Millions of kids need help each year in coping with broken relationships when a parent has been detained pending a court case, sentenced to prison, or stripped of his or her parental rights if it has been determined that the child has been abused or neglected. An estimated 5 million children have had a parent locked up during the course of their upbringing.
Greater support is needed for the range of responses to such separations, which include quality visits for kids with parents held in a jail or prison, or placement of a child with relatives or in foster care.
In particular, foster care needs the most attention, especially as many more migrant children will now be placed in such care if their parents are detained more than 20 days, as a 2015 court ruling requires, during processing for deportation or of their asylum claims.
Since 2012, the number of US children in foster care has risen 11 percent, according to a report by The Chronicle of Social Change last November, reaching an estimated 443,000. One of the main reasons for the increase is the nation’s opioid crisis. More parents are abusing drugs and neglecting their children. (The average time a child remains in foster care is 19 months.)
While a handful of states have increased the number of foster-care beds, at least half of the states have seen their capacity drop. Citing a foster-care crisis, the report states: “The notion of a national child welfare system, with coherent trends and corresponding lessons, is somewhat illusory.”

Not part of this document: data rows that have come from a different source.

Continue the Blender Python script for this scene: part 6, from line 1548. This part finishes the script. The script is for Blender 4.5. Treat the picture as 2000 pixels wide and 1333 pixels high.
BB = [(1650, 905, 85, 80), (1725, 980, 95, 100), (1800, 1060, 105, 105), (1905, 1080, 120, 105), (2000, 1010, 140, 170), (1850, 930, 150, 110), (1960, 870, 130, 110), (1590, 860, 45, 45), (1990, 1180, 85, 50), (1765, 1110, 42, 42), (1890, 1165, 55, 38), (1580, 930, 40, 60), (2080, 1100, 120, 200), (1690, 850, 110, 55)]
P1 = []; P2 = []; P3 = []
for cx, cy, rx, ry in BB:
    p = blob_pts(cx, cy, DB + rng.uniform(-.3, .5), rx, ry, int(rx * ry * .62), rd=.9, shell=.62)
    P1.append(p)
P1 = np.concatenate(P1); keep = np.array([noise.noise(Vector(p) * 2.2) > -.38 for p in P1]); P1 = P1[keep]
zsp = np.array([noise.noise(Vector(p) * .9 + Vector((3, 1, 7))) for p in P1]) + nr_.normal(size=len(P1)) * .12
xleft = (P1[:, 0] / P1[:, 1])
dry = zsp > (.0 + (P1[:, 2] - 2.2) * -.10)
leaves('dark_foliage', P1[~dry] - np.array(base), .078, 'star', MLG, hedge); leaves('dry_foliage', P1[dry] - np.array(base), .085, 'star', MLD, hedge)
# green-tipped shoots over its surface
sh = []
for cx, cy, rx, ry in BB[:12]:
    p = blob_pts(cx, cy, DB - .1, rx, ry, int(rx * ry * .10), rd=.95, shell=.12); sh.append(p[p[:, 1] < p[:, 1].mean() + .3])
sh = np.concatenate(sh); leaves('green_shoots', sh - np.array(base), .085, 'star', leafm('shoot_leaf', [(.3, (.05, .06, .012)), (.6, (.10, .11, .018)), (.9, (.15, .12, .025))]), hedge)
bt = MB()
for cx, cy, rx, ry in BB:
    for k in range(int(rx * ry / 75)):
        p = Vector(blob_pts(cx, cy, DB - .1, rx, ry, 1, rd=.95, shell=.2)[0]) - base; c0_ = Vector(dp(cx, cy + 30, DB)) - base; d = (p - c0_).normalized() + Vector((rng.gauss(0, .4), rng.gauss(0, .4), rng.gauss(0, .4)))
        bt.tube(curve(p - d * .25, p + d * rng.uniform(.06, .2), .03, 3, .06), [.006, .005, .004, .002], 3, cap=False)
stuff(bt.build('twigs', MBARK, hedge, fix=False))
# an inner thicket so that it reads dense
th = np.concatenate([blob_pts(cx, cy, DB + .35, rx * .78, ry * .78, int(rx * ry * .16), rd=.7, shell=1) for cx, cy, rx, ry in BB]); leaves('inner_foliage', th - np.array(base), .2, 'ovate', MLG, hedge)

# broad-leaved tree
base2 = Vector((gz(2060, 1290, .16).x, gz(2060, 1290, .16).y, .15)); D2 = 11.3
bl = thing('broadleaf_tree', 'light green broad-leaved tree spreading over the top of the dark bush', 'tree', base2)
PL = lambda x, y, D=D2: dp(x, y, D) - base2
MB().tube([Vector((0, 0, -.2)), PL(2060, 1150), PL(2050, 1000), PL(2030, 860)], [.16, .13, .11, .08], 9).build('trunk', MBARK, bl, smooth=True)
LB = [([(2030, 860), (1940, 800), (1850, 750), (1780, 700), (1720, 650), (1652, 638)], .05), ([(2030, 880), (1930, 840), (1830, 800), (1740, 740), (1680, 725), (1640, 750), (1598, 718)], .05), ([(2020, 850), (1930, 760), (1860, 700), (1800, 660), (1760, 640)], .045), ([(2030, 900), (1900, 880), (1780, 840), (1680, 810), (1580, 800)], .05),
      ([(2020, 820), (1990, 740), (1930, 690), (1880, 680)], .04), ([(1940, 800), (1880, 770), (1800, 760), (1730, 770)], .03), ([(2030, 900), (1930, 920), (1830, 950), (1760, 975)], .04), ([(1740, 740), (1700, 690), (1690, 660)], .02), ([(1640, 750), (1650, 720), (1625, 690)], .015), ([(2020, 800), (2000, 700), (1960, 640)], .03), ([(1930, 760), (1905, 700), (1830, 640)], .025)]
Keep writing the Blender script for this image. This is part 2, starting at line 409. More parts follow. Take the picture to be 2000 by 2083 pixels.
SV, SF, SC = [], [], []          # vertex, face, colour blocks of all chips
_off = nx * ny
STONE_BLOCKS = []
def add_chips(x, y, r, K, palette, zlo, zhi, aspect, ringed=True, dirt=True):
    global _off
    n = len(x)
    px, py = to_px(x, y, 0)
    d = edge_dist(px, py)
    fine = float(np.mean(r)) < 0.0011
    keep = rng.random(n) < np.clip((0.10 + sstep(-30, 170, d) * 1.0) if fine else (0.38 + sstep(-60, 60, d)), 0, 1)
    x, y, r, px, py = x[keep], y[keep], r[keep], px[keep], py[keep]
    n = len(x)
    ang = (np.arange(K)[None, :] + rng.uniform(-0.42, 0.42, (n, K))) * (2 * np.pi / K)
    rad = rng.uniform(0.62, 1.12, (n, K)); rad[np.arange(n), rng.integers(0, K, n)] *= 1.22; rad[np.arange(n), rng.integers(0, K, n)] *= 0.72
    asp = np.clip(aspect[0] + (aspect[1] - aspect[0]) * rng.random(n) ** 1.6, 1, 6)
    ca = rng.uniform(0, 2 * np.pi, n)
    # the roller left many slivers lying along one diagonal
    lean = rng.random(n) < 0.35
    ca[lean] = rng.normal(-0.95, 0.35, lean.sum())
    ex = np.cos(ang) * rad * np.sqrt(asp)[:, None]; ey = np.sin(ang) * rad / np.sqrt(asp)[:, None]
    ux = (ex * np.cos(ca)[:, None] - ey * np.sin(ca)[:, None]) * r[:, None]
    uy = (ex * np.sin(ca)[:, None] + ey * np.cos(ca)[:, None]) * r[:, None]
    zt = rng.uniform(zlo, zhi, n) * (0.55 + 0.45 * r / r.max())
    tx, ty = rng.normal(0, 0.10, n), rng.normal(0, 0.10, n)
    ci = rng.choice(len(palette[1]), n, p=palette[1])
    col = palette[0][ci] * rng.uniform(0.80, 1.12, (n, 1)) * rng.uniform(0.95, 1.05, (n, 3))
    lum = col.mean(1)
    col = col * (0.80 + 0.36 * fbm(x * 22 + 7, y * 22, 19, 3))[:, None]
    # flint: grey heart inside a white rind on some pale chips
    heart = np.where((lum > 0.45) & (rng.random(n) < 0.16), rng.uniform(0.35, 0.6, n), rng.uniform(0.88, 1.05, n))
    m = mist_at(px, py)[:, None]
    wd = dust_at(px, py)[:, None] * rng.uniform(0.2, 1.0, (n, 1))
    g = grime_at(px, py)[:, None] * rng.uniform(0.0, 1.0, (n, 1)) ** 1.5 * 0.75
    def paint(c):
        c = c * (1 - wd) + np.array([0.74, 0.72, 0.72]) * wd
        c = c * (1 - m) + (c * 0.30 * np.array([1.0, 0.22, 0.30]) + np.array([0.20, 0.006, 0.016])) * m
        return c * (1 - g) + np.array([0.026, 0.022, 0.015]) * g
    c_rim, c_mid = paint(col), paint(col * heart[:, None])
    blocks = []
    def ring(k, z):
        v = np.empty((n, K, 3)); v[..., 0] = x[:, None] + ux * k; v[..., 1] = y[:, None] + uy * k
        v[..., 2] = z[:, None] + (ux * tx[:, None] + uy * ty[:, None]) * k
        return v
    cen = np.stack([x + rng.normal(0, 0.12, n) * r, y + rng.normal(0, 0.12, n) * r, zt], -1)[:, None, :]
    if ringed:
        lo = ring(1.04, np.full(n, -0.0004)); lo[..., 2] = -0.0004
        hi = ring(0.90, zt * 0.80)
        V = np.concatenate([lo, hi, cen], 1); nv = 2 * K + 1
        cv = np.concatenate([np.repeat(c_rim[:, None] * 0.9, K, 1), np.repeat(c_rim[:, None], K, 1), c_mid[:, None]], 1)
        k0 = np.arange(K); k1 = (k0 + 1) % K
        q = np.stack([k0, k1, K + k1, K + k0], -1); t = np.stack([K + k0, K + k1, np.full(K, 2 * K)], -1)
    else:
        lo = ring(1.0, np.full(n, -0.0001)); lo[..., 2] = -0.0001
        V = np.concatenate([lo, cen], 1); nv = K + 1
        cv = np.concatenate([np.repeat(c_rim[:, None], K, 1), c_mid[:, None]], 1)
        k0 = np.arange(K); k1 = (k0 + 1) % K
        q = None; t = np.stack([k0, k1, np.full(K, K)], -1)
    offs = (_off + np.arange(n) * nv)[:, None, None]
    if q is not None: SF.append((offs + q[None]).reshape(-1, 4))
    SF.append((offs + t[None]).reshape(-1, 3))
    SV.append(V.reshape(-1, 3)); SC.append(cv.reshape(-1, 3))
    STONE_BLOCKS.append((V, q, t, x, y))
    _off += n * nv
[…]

Fifteen states did not even provide enough data for the report to enable a conclusion about their bed capacity, perhaps a signal about the difficulties – and often tragedies – experienced in the foster care system.
Some children may have to be placed far from home, the report finds.
In addition, about 1 in 10 mothers and 1 in 50 fathers in state prisons have a child in the child welfare system during their incarceration. “Today, more children than ever are being raised by kinship caregivers – relatives and close family friends who step in when their parents can’t provide a stable home life,” states the federal Children’s Bureau.
Earlier this year, Congress did provide extra funding to allow state programs to intervene early in the case of troubled families, such as providing mental health care, in order to avoid taking children away. Keeping families together is always ideal. The interests of parents in the care and control of their children is one of the oldest liberties recognized by the courts.
More warm hearts are needed for children whose family bonds are broken. In a number of states, officials now plead for more households to take in foster kids and give them the essential experience of a stable home. Compassion is borderless, even while the US struggles over a migrant crisis at its border.